◆ WORK TO DO
Up to and including the line with "bi): self.t.links.new(a.outputs[ao], b.inputs[bi])", please set down the entries below exactly, starting from the first line.

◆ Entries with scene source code

>>>>>

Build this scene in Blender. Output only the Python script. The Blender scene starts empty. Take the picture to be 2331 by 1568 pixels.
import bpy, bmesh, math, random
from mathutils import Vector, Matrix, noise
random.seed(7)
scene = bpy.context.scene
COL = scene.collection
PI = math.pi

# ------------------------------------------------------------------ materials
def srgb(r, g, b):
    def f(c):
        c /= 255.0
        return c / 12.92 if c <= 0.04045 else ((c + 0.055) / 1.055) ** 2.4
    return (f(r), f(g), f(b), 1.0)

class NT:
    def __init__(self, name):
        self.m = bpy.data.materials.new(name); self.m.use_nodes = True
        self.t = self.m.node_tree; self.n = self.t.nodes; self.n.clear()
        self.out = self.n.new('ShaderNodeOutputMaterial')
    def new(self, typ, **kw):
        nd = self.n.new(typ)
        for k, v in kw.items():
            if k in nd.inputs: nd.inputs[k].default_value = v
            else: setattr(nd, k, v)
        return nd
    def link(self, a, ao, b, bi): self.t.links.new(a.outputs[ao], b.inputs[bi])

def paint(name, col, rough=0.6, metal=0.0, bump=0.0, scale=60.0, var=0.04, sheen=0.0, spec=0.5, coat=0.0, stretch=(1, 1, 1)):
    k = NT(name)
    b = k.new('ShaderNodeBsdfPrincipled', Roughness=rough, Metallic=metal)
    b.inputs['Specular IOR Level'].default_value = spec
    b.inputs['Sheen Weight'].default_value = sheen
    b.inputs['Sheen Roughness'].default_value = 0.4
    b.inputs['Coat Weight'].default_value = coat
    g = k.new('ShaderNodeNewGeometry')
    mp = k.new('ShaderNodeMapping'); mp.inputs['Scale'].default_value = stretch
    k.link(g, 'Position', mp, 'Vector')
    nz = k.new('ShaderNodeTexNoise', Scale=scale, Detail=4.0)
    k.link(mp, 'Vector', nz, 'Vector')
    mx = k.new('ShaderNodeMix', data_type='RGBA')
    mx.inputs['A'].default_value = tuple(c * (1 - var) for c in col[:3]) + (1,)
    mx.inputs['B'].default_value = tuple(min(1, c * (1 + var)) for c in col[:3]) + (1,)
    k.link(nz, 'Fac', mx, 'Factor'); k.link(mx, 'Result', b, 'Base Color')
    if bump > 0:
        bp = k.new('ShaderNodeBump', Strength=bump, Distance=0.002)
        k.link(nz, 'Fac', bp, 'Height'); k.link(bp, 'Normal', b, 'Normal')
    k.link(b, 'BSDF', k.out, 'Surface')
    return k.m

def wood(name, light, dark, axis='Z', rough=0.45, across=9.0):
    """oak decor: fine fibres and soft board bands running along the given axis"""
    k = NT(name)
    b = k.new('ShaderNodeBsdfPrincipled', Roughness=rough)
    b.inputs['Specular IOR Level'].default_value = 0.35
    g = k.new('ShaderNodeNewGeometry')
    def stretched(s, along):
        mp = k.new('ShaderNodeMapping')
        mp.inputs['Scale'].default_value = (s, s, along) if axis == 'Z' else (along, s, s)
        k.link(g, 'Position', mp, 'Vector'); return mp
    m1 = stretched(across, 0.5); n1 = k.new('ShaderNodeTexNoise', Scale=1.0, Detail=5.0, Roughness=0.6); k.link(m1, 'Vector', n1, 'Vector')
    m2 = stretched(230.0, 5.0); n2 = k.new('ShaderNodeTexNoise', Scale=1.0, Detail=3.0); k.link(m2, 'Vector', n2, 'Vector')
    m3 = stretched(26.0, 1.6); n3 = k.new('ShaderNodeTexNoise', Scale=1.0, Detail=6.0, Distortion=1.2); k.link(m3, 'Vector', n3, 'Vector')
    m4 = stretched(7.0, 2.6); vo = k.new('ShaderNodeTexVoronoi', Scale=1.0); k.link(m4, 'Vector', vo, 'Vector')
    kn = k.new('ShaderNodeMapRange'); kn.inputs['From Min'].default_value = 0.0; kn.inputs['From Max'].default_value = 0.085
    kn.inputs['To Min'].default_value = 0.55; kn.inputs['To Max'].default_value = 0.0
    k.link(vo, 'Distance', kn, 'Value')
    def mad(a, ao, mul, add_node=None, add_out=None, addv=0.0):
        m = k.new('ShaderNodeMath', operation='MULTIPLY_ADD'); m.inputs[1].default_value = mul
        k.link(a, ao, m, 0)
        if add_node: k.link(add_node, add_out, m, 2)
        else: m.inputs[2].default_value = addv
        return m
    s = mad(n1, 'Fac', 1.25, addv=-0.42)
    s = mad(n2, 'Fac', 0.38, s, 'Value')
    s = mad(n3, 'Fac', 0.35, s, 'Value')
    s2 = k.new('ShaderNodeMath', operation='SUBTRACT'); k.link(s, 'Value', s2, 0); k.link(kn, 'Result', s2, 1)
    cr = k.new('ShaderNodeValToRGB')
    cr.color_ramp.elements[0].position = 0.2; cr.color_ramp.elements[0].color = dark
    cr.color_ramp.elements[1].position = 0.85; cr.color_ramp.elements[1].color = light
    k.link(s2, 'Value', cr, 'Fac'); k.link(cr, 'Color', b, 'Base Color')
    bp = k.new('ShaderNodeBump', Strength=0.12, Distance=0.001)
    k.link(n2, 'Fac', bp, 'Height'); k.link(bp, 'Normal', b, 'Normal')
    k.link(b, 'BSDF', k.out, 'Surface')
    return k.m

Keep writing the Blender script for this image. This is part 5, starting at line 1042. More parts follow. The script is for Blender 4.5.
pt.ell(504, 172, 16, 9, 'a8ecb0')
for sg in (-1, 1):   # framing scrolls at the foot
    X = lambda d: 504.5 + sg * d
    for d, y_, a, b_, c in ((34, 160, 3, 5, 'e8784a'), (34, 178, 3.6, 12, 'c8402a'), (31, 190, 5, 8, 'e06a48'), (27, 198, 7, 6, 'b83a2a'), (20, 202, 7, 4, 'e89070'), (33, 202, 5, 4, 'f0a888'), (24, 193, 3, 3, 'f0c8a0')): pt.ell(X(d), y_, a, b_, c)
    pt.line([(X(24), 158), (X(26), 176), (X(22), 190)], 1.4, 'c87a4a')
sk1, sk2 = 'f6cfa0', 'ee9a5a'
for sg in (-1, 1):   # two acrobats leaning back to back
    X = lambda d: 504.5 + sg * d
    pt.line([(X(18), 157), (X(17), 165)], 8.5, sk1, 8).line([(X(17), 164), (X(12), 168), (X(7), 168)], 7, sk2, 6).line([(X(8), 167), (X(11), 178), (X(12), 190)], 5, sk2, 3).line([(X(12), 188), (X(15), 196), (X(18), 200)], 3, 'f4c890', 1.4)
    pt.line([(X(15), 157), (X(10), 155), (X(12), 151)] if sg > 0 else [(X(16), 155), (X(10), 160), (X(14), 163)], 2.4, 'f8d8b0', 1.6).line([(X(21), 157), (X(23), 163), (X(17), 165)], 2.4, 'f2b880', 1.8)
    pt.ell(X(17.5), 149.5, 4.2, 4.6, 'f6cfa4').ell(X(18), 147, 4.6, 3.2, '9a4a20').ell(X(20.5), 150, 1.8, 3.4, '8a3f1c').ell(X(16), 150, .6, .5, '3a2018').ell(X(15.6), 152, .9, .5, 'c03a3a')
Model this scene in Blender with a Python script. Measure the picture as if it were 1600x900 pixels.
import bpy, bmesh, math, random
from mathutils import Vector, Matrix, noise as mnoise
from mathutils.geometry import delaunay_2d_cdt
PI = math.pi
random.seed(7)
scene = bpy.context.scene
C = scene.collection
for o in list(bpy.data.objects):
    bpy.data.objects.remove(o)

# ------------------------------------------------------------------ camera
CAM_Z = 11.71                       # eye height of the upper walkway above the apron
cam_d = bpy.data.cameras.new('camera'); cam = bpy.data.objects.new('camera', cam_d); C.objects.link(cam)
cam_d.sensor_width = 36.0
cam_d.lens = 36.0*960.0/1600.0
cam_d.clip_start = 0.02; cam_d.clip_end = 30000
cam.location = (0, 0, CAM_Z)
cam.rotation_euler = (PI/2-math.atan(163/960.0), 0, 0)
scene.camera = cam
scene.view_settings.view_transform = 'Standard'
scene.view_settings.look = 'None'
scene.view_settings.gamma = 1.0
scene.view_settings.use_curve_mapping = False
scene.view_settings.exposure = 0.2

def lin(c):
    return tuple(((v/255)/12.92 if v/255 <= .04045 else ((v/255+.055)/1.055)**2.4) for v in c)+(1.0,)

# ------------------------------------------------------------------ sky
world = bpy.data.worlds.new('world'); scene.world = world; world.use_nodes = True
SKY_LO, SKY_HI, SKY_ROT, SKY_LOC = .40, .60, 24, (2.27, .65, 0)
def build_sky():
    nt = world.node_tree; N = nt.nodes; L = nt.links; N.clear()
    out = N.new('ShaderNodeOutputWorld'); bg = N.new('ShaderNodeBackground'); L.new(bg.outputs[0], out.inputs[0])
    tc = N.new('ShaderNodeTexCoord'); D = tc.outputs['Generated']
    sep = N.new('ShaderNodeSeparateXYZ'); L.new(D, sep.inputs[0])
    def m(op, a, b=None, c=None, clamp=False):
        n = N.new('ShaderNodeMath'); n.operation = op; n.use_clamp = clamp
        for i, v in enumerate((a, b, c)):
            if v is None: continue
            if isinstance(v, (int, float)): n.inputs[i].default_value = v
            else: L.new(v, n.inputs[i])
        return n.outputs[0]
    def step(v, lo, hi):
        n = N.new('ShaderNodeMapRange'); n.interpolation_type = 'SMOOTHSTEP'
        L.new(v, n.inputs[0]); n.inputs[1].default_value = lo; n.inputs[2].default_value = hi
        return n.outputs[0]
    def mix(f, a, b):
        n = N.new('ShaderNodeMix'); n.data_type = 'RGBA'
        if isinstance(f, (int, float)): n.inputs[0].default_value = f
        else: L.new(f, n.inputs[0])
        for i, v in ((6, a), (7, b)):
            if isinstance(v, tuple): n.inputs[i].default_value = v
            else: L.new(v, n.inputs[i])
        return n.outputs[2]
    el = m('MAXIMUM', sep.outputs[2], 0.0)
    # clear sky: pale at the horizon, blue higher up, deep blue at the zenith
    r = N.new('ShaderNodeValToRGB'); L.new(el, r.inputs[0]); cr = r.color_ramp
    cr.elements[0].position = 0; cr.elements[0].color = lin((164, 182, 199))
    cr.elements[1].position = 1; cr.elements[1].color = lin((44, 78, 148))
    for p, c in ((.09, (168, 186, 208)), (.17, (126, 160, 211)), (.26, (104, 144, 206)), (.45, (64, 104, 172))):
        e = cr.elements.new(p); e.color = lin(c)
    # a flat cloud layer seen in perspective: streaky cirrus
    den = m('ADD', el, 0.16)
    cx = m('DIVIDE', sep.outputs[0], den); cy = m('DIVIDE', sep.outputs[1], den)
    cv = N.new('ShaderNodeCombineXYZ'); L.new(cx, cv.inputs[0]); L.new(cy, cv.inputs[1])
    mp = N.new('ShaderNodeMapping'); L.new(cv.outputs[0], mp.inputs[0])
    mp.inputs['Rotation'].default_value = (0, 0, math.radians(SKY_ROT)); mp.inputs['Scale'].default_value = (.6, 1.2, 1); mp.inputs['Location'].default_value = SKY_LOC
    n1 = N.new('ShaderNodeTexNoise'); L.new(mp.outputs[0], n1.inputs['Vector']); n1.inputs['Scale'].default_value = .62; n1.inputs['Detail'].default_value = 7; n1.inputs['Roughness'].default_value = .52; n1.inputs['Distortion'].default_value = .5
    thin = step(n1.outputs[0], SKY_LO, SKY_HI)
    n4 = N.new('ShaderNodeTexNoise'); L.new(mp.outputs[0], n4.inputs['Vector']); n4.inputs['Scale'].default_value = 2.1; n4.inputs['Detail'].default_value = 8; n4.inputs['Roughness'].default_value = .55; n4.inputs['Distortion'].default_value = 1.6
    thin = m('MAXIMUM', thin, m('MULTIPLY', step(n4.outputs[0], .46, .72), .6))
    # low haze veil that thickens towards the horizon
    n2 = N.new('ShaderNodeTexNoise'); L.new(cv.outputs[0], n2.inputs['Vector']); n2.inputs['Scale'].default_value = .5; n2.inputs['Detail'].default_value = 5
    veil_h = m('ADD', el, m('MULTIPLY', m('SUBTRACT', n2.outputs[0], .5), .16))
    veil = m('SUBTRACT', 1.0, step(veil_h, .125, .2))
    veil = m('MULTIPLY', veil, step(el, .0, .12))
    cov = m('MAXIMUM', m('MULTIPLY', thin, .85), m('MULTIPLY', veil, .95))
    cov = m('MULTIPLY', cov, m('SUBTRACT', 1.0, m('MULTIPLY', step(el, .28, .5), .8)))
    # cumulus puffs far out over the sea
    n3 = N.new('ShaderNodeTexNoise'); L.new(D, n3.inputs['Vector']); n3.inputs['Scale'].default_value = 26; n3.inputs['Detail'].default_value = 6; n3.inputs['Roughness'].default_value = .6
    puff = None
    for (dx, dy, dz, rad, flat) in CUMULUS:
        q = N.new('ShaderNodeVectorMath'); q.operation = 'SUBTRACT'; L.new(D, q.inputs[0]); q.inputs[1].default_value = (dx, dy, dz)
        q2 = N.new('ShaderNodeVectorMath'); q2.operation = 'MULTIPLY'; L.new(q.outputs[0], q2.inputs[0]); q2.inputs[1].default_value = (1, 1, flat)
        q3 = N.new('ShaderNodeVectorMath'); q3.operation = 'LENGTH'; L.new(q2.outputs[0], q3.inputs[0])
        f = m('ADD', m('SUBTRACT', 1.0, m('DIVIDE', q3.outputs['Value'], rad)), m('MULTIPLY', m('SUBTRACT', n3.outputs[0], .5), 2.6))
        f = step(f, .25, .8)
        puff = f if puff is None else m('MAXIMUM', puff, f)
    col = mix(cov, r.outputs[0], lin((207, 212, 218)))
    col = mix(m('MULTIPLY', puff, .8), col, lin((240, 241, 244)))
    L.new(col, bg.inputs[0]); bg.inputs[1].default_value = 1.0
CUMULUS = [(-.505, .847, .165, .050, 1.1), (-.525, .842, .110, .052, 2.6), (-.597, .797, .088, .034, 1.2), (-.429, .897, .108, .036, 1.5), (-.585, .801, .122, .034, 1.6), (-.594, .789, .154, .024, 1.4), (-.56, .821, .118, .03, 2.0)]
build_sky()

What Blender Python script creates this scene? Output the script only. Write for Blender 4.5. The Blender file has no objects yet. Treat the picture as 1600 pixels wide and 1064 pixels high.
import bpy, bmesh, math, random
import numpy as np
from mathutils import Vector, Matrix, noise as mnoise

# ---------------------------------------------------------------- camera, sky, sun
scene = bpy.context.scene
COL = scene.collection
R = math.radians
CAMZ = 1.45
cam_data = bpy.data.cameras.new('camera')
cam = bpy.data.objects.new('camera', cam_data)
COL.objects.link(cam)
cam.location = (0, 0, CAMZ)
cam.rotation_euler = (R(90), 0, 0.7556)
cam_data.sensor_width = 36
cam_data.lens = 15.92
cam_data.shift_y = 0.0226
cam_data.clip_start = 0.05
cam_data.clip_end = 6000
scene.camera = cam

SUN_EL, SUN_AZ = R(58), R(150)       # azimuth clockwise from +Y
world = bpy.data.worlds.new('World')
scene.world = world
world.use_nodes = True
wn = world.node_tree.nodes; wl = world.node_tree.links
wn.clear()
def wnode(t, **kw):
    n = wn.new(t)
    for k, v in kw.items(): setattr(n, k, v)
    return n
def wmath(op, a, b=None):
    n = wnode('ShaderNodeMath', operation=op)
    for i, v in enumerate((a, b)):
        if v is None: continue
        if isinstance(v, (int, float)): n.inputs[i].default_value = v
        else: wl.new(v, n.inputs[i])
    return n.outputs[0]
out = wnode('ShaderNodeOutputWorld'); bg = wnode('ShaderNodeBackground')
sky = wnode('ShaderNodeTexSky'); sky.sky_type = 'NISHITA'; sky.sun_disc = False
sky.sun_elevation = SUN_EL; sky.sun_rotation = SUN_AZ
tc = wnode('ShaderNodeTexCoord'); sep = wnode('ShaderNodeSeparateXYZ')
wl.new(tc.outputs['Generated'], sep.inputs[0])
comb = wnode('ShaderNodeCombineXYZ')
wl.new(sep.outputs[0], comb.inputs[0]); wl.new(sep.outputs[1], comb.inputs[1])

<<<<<

◆ RESULT FOR THIS EXERCISE
Build this scene in Blender. Output only the Python script. The Blender scene starts empty. Take the picture to be 2331 by 1568 pixels.
import bpy, bmesh, math, random
from mathutils import Vector, Matrix, noise
random.seed(7)
scene = bpy.context.scene
COL = scene.collection
PI = math.pi

# ------------------------------------------------------------------ materials
def srgb(r, g, b):
    def f(c):
        c /= 255.0
        return c / 12.92 if c <= 0.04045 else ((c + 0.055) / 1.055) ** 2.4
    return (f(r), f(g), f(b), 1.0)

class NT:
    def __init__(self, name):
        self.m = bpy.data.materials.new(name); self.m.use_nodes = True
        self.t = self.m.node_tree; self.n = self.t.nodes; self.n.clear()
        self.out = self.n.new('ShaderNodeOutputMaterial')
    def new(self, typ, **kw):
        nd = self.n.new(typ)
        for k, v in kw.items():
            if k in nd.inputs: nd.inputs[k].default_value = v
            else: setattr(nd, k, v)
        return nd
    def link(self, a, ao, b, bi): self.t.links.new(a.outputs[ao], b.inputs[bi])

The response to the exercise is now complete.